I have often wondered why, if a great writer dies with a desk holding unproduced screenplays, somebody doesn’t pick out the good stuff and make a movie, staying really faithful to the original script.

Maybe there’s a reason. As proved by the recent “Serious Moonlight,” based on a script by the late Adrienne Shelly, sometimes things got put aside on purpose.

And Shelly was no titan of world literature — but Tennessee Williams was. The author of “A Streetcar Named Desire” and “The Glass Menagerie” left behind an original screenplay dating back to the 1950s, a typically Southern-fried number called “The Loss of a Teardrop Diamond.”

The film has been the pet project of the actress-filmmaker Jodie Markell, who directed it. While we owe her a debt for pursuing the property and bringing it to light, the plain fact is the movie isn’t very good.

Although “Teardrop Diamond” was the only screenplay Williams wrote that wasn’t adapted from one of his plays, it nevertheless has a stagebound feeling about it. Most of the action is set during a grand 1920s party on a single decisive night.

At the center of the action is a typical Williams heroine, Fisher Willow, played by Bryce Dallas Howard. Miss Willow can’t conform to the genteel behavior of the other Southern belles in the vicinity; she’s been schooled in gay Paree, and has some sort of wild streak anyway.

The party in question is some kind of socially significant debutante affair and Willow must have an escort. Her reluctant chaperon is Jimmy (Chris Evans), a dubious choice: True, his grandpappy was a governor of Mississippi, but his drunken father has reduced the family to ground-level conditions.

So it’s quite an evening at the ball, capped by the fact that Fisher loses an expensive earring loaned to her by her wealthy aunt (Ann-Margret, briefly). The evening stretches on, encounters are made, feelings are damaged, and in small but significant ways, the courses of a handful of lives are altered.

At least, that’s the idea that Tennessee Williams was pursuing. But the film is so stiff and unevenly acted, so reminiscent of a low-budget TV production, that it doesn’t feature well. It’s like a jewel missing its proper setting.

The usually excellent Bryce Dallas Howard seems at sea here, as though no consensus had gathered about why Fisher Willow moves through the world in her particular way.

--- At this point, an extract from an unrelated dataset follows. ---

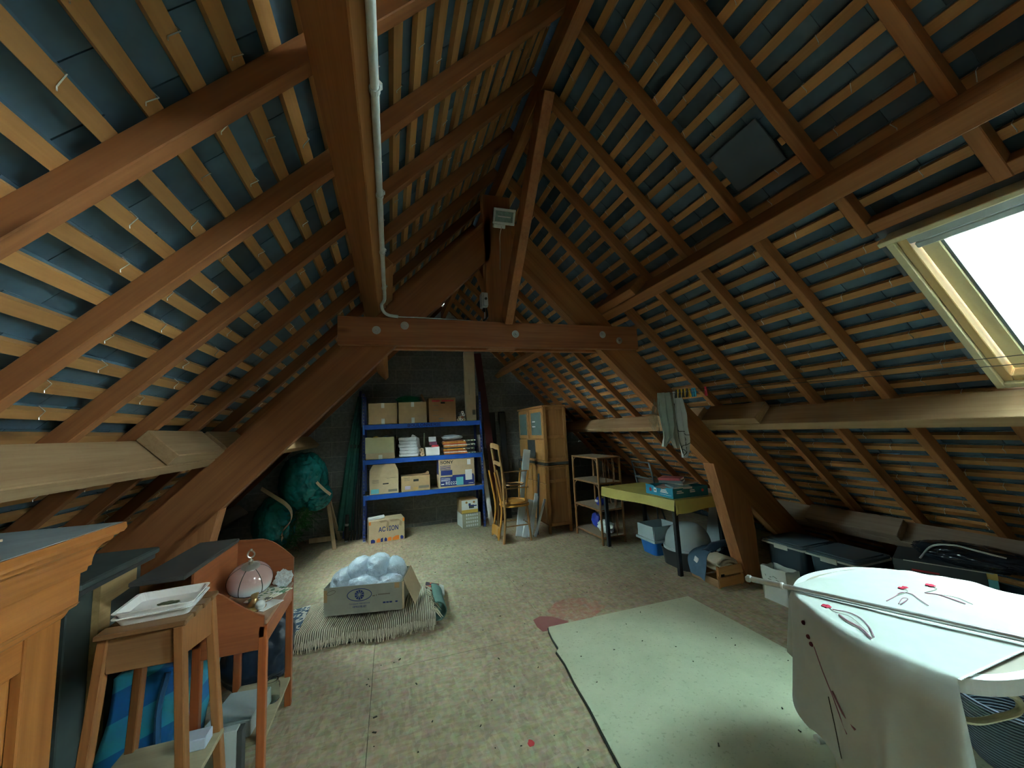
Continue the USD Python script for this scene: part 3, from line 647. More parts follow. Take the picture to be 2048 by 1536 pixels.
# clutter on the washstand
one("glass_bulb", trimesh.Trimesh(*(lambda m: (m.vertices * 0.023 + [-0.632, 2.318, zt + 0.0242], m.faces))(trimesh.creation.icosphere(3)), process=False), plain("opal_glass", (0.66, 0.72, 0.70), 0.15, 0.02), "round opal glass bulb beside the brass lamp base", "bulb", smooth=True)
one("envelope", MB().box((-0.610, 2.36, zt + 0.002), (0.075, 0.125, 0.003), Rz(-0.55)), M["paper"], "white envelope lying at the front of the washstand", "envelope")
one("card", MB().box((-0.745, 2.26, zt + 0.030), (0.085, 0.10, 0.002), Ry(0.25) @ Rx(-0.32)), plain("lilac_paper", (0.58, 0.60, 0.85), 0.6, 0.05), "lilac sheet of paper tilted under the lamp shade", "paper")
M["mag_print"] = mat("magazine_print", {"tc": ("texture_coordinate", {}), "v": ("voronoi_texture", {"scale": 55.0}), "r": ("rgb_ramp", {"ramp": [(0, (0.08, 0.22, 0.12)), (0.35, (0.75, 0.76, 0.62)), (0.6, (0.80, 0.82, 0.80)), (0.8, (0.10, 0.10, 0.10)), (1.0, (0.8, 0.8, 0.7))], "interpolate": False}), "b": ("rgb_to_bw", {}), "p": ("principled_bsdf", {"roughness": 0.35})}, [("tc.object", "v.vector"), ("v.color", "b.color"), ("b.val", "r.fac"), ("r.color", "p.base_color")])
for i, (z, a, lab) in enumerate(((0.003, -0.62, "lowest of the three leaflets fanned behind the lamp base"), (0.009, -0.45, "middle of the three leaflets fanned behind the lamp base"), (0.015, -0.30, "topmost of the three leaflets fanned behind the lamp base"))):
    one("leaflet", MB().box((-0.635 - 0.012 * i, 2.505 - 0.01 * i, zt + z), (0.10, 0.19, 0.004), Rz(a)), M["mag_print"], lab, "leaflet")
one("plastic_bag", blob((-0.600, 2.610, zt + 0.046), (0.042, 0.055, 0.044), 5, 0.55, 2.6, 4, zt + 0.001), M["clear"], "crumpled clear plastic bag at the far corner of the washstand", "bag", smooth=True)

# below the washstand and the stand
one("ring_binder", MB().box((-0.715, 2.345, 0.1945), (0.19, 0.24, 0.075), Rz(-0.1), 0.004), plain("grey_binder", (0.33, 0.40, 0.40), 0.6, 0.05), "grey lever-arch binder lying on the washstand's low shelf", "binder")
one("glass_jar", MB().lathe([(0, 0), (0.036, 0), (0.038, 0.004), (0.038, 0.075), (0.030, 0.086), (0.030, 0.098), (0.026, 0.098), (0.026, 0.088), (0.034, 0.074), (0.034, 0.006), (0, 0.006)], (-0.612, 2.47, 0.1555), 24), M["glass"], "empty glass jar on the washstand's low shelf", "jar", smooth=40)
dbx = T("document_box", "pale grey document box with a dark spine standing under the washstand", "box", (-0.70, 2.06, 0))
dbx.p("case", b2((-0.795, 2.112, 0.0), (-0.652, 2.155, 0.262), 0.003), plain("pale_grey_card", (0.42, 0.50, 0.50), 0.7, 0.06)); dbx.p("spine", b2((-0.652, 2.110, 0.002), (-0.632, 2.157, 0.258), 0.002), M["dark"])
one("paper_stack", b2((-0.80, 1.97, 0.304), (-0.715, 2.04, 0.345), 0.003), plain("blue_grey_card", (0.40, 0.48, 0.60), 0.7, 0.05), "blue-grey folder lying on the oak stand's shelf", "folder")
M["tarp"] = mat("striped_tarp", {"tc": ("texture_coordinate", {}), "w": ("wave_texture", {"wave_type": "bands", "bands_direction": "z", "scale": 1.45, "distortion": 0.4, "profile": "sine"}), "n": ("noise_texture", {"scale": 9.0, "detail": 4}), "mp": ("mapping", {"mapping_type": "point", "rotation": (0.0, 0.35, 0.0)}),
    "r": ("rgb_ramp", {"ramp": [(0.46, (0.02, 0.19, 0.48)), (0.50, (0.05, 0.42, 0.60))]}), "m": ("mix", {"mix_type": "overlay", "fac": 0.4}), "p": ("principled_bsdf", {"roughness": 0.32})},
    [("tc.object", "mp.vector"), ("mp.vector", "w.vector"), ("tc.object", "n.vector"), ("w.fac", "r.fac"), ("r.color", "m.color1"), ("n.color", "m.color2"), ("m.color", "p.base_color")])
bag = T("storage_bag", "bright blue striped tarpaulin bag on the floor behind the oak stand", "bag", (-1.03, 2.33, 0))
g = trimesh.creation.box((0.235, 0.40, 0.54)).subdivide().subdivide().subdivide().subdivide(); v = g.vertices
v *= (1 + 0.10 * (meshkit.fbm(v * 5 + 3, 4, 2) - 0.5))[:, None]; v[:, 0] += 0.03 * np.sin(v[:, 2] * 8); v[:, :2] *= (0.93 + 0.14 * np.cos(v[:, 2:3] * 4.5)); v += [-1.025, 2.36, 0.272]; v[:, 2] = np.maximum(v[:, 2], 0.001)
bag.p("body", trimesh.Trimesh(v, g.faces, process=False), M["tarp"], smooth=True)
bag.p("handle", MB().tube(bez([(-0.93, 2.16, 0.53), (-0.945, 2.135, 0.40), (-0.94, 2.13, 0.2), (-0.95, 2.14, 0.03)], 8), 0.012, 6), plain("navy_strap", (0.02, 0.10, 0.22), 0.6, 0.1))
one("navy_bag", blob((-0.80, 2.90, 0.24), (0.20, 0.15, 0.25), 9, 0.3, 1.6, 4, 0.001), plain("navy_plastic", (0.012, 0.025, 0.045), 0.4, 0.2), "dark navy plastic sack on the floor behind the washstand", "sack", smooth=True)

# ================================================================ against the gable wall
M["rack_blue"] = plain("rack_blue_enamel", (0.015, 0.10, 0.46), 0.35, 0.06)
M["rack_post"] = plain("rack_post_enamel", (0.03, 0.055, 0.22), 0.4, 0.15)
M["chip"] = plain("shelf_chipboard", (0.46, 0.38, 0.27), 0.8, 0.1, 40)
rk = T("storage_rack", "blue steel shelving rack full of boxes against the block wall", "shelf", (0.49, 6.26, 0))
RX0, RX1, RY0, RY1 = -0.400, 1.390, 6.03, 6.50
for px, sgn in ((RX0, 1), (RX1, -1)):
    for py, sy in ((RY0, 1), (RY1, -1)):
        plate = sbox(0, 0, 0.036, 2.115)
        if py == RY0:
            for z in np.arange(0.04, 2.10, 0.0508): plate = plate.difference(sbox(0.011, z, 0.026, z + 0.018))
        pl = affinity.translate(affinity.scale(plate, sgn, 1, origin=(0, 0)), px, 0)
        mb = MB().prism(pl, py - 0.001 if sy > 0 else py, (py + 0.001) if sy > 0 else py + 0.002, "y"); mb.box((px + sgn * 0.001, py + sy * 0.019, 1.0575), (0.002, 0.036, 2.115))
        rk.p("post", mb, M["rack_post"])
        rk.p("foot", b2((min(px, px + sgn * 0.036) - 0.003, py - 0.004 if sy > 0 else py - 0.036, 0), (max(px, px + sgn * 0.036) + 0.003, py + 0.036 if sy > 0 else py + 0.004, 0.012), 0.002), M["steel"])
LEV = [(0.575, 0.645), (1.078, 1.148), (1.586, 1.655)]
for a, b in LEV:
    rk.p("shelf_board", b2((RX0 + 0.006, RY0 + 0.014, b - 0.019), (RX1 - 0.006, RY1 - 0.014, b - 0.003), 0.001), M["chip"])
    for y in (RY0 - 0.012, RY1 - 0.003): bm = rk.p("shelf_beam", b2((RX0 + 0.03, y, a), (RX1 - 0.03, y + 0.015, b - 0.0005), 0.003), M["rack_blue"])
    for y in (RY0 - 0.014,):
        for x in (RX0 + 0.008, RX1 - 0.034): rk.p("beam_bracket", b2((x, y, a - 0.07), (x + 0.026, y + 0.010, b), 0.002), M["rack_blue"])
    for x in (RX0 + 0.004, RX1 - 0.016): rk.p("side_beam", b2((x, RY0 + 0.04, a + 0.02), (x + 0.012, RY1 - 0.04, b - 0.02), 0.002), M["rack_blue"])
rk.p("lettering", lettering("BOULONNERIE", 0.044, (0.235, RY0 - 0.0125, 1.601), (1, 0, 0), (0, 0, 1), 0.001, True, 0.50), plain("dark_blue_letters", (0.006, 0.015, 0.10), 0.5, 0.02), label="dark painted word on the top beam")

def carton(name, lab, x0, x1, y0, y1, z0, z1, m, flaps=True, rot=0.0, cat="box"):
    t = T(name, lab, cat, ((x0+x1)/2, (y0+y1)/2, z0)); t.rot = Rz(rot); t.c = np.array([(x0+x1)/2, (y0+y1)/2, 0])
    t.x = (x0, x1, y0, y1, z0, z1)
    def turn(mb):
        me = mb.get() if isinstance(mb, MB) else mb
        me.vertices = (me.vertices - t.c) @ t.rot.T + t.c; return me
    t.turn = turn
    t.q = lambda n_, mb, mm, **k: t.p(n_, turn(mb), mm, **k)
    t.q("carton", b2((x0, y0, z0), (x1, y1, z1 - 0.003), 0.003), m)
    if flaps:
        c = (x0 + x1) / 2; c2 = (y0 + y1) / 2
        t.q("flap", b2((x0, y0 + 0.001, z1 - 0.003), (x1, c2 - 0.002, z1)), m); t.q("flap", b2((x0, c2 + 0.002, z1 - 0.003), (x1, y1 - 0.001, z1)), m)
    t.patch = lambda n_, a, b, c_, d, mm, off=0.0006, **k: t.q(n_, b2((x0 + a, y0 - off, z0 + c_), (x0 + b, y0 - off + 0.0005, z0 + d)), mm, **k)
    return t
Z1 = 1.6555
for x0, x1, h, lab in ((-0.319, 0.094, 0.318, "plain brown carton with two tape strips at the left end of the rack's top shelf"), (0.112, 0.530, 0.322, "plain brown carton with two tape strips in the middle of the rack's top shelf")):
    b = carton("cardboard_box", lab, x0, x1, 6.035, 6.42, Z1, Z1 + h, M["card"])
    m_ = (x1 - x0) / 2
    b.patch("tape", m_ - 0.025, m_ + 0.022, h - 0.075, h - 0.001, M["tape"]); b.patch("tape", m_ - 0.022, m_ + 0.026, 0.002, 0.085, M["tape"])
b = carton("cardboard_box", "reddish brown printed carton with a hand hole on the rack's top shelf", 0.562, 0.980, 6.035, 6.40, Z1, 2.030, M["card_red"])
b.patch("hand_hole", 0.185, 0.250, 0.285, 0.312, M["black"]); b.patch("printed_band", 0.05, 0.17, 0.315, 0.345, M["red_print"]); b.patch("printed_band", 0.20, 0.39, 0.318, 0.34, M["red_print"])
for z in (0.255, 0.18, 0.10): b.patch("printed_line", 0.06, 0.15, z, z + 0.007, M["grey_print"])
b.patch("printed_line", 0.15, 0.22, 0.045, 0.062, M["grey_print"])
one("loose_flap", MB().box((0.505, 6.30, 2.035), (0.012, 0.22, 0.17), Ry(-0.42)), M["card_red"], "brown card strip standing between two cartons on the top shelf", "card")
one("green_sack", blob((0.27, 6.24, 1.9785 + 0.055), (0.19, 0.12, 0.06), 4, 0.3, 2.2, 3, 1.979), plain("green_plastic", (0.01, 0.16, 0.07), 0.25, 0.3), "shiny green plastic bag on top of the middle carton", "bag", smooth=True)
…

Her co-star, Chris Evans, who’s best known for his “Fantastic Four” calisthenics, actually comes across more confidently, as one of Williams’ uncertain males.

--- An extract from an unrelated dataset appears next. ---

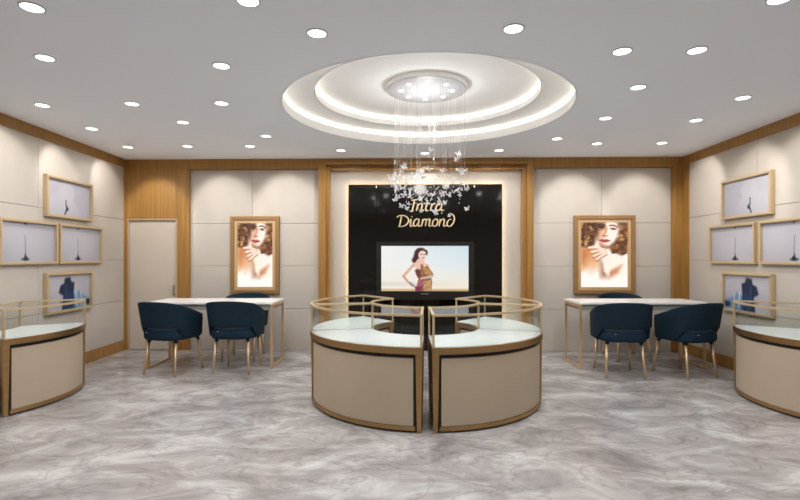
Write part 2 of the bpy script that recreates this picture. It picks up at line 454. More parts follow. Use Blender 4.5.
struct('ceiling', bm, M['ceil'])
bm = BM(); T = lambda o: (setattr(o, 'location', (RC[0], RC[1], 0)), o)[1]
sector(bm, R1, R1+.005, 0, 2*PI, H+.0, H+.09, 96, True)
sector(bm, R1+.0, R1+.16, 0, 2*PI, H+.085, H+.09, 96, True)         # ledge of the first cove
sector(bm, R1+.15, R1+.16, 0, 2*PI, H+.085, ZT2, 96, True)
sector(bm, R2, R1+.16, 0, 2*PI, ZT2, ZT2+.005, 96, True)            # second tier soffit
sector(bm, R2, R2+.005, 0, 2*PI, ZT2, ZT2+.06, 96, True)
sector(bm, R2, R2+.14, 0, 2*PI, ZT2+.055, ZT2+.06, 96, True)
sector(bm, R2+.13, R2+.14, 0, 2*PI, ZT2+.06, ZT3, 96, True)
cyl(bm, 0, 0, ZT3, ZT3+.02, R2+.14, n=96)
T(struct('trim_1', bm, M['cove']))
bm = BM(); sector(bm, R1+.055, R1+.075, 0, 2*PI, H+.09, H+.105, 96, True)
T(tag(obj('led_strip', bm, M['led']), 'warm LED strip glowing inside the larger outer step of the round ceiling recess', 'light strip'))
bm = BM(); sector(bm, R2+.05, R2+.07, 0, 2*PI, ZT2+.06, ZT2+.075, 96, True)
T(tag(obj('led_strip', bm, M['led']), 'warm LED strip glowing inside the smaller inner step of the round ceiling recess', 'light strip'))

# side walls
JZ = [.146, .735, 1.325, 1.915, 2.685]
def side_wall(name, ang, x_at, sgn, joints, no):
    """local frame: +Y along the wall, the room on the -sgn X side"""
    y0, y1 = YF, 7.4
    m = Matrix.Translation((x_at(0), 0, 0)) @ Matrix.Rotation(ang, 4, 'Z')
    bm = BM(); box(bm, *sorted((sgn*.012, sgn*.12)), y0, y1, 0, H)
    o = struct(name, bm, M['gap']); o.matrix_world = m
    bm = BM(); ys = [y0]+joints+[y1]
    for a, b in zip(ys[:-1], ys[1:]):
        for z0, z1 in zip(JZ[:-1], JZ[1:]): box(bm, *sorted((0, sgn*.014)), a+.002, b-.002, z0+.002, z1-.002)
    o = struct('trim_%d' % no, bm, M['cream'], bevel=.003); o.matrix_world = m
    bm = BM(); box(bm, *sorted((-sgn*.012, sgn*.014)), y0, y1, 2.682, H)
    o = struct('trim_%d' % (no+1), bm, M['wood']); o.matrix_world = m
    bm = BM(); box(bm, *sorted((-sgn*.012, sgn*.014)), y0, y1, 0, .146)
    o = struct('baseboard_'+name[5:], bm, M['wood']); o.matrix_world = m
    return m
ML = side_wall('wall_left', LA, xl, -1, [.4, 2.9, 5.42], 2)
MR = side_wall('wall_right', -RA, xr, 1, [.4, 2.9, 5.5], 4)
bm = BM(); box(bm, -.016, .01, 6.87, 7.03, 0, H); o = struct('trim_6', bm, M['wood']); o.matrix_world = MR
bm = BM(); box(bm, -.01, .014, 7.185, 7.3, 0, H); o = struct('trim_7', bm, M['wood']); o.matrix_world = ML
# wall behind the viewer
bm = BM(); box(bm, -4.4, 4.4, YF-.15, YF, 0, H); struct('wall_front', bm, M['cream'])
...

There’s a wonderful section during the party where Fisher goes to an upstairs room and has an encounter with an ailing lady, the details of which should be withheld.

The lady is played by Ellen Burstyn, who (though she never gets out of bed) infuses the film with a vibrancy that it otherwise lacks. For a moment, you have a glimpse of how this project might have found its voice.

“The Loss of a Teardrop Diamond” (two stars)

An original, never-produced script by Tennessee Williams looks at a significant evening in the lives of some of Williams’ typically Southern-fried characters. Bryce Dallas Howard and Chris Evans work to make it come to life, but the film is too stiff to show off any of Williams’ ideas.